With the country’s Gross Domestic Product (GDP) growing by a staggering 7.1% in the third quarter of 2016, it is no wonder that automotive sales are likewise moving up. Consumer and infrastructure spending are high, thus the demand for products like the beloved automobile.
Beyond the economic garble, companies like Hyundai Asia Resources Inc (HARI), official Philippine importer and distributor of Hyundai vehicles, is cashing in on the trend, with a whopping 53% sales growth compared to the same period last year.
In the final quarter of 2016 alone, for instance, the Korean auto giant saw a total of 8,764 Hyundai vehicles leave its showrooms. This outstanding performance can be attributed to the Passenger Car category, which itself expanded some 53%, thanks to nameplates such as the Eon and the Accent.
The erstwhile Grand Starex, on the other hand, helped the Light Commercial Vehicle (LCV) class grow by an equally impressive 52% vis-à-vis the same period in 2015.

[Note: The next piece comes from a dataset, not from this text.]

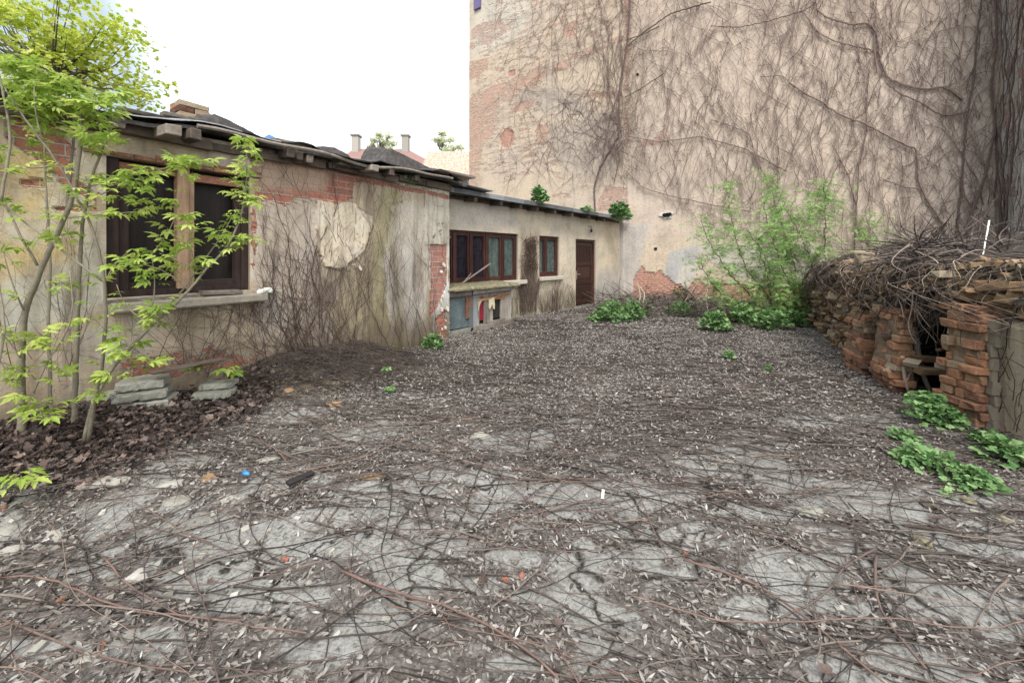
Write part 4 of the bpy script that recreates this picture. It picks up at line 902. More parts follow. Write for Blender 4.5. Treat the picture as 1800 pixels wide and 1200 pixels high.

As the New Year rolls in, carmakers like Hyundai are optimistic that this sales growth trend will continue or even be outdone. However, the impending increase on fuel and automotive taxes, which will result in higher retail prices, may be the fly in the ointment that could spoil the party. Of course, all this remains to be seen. The best everyone can do is remain positive.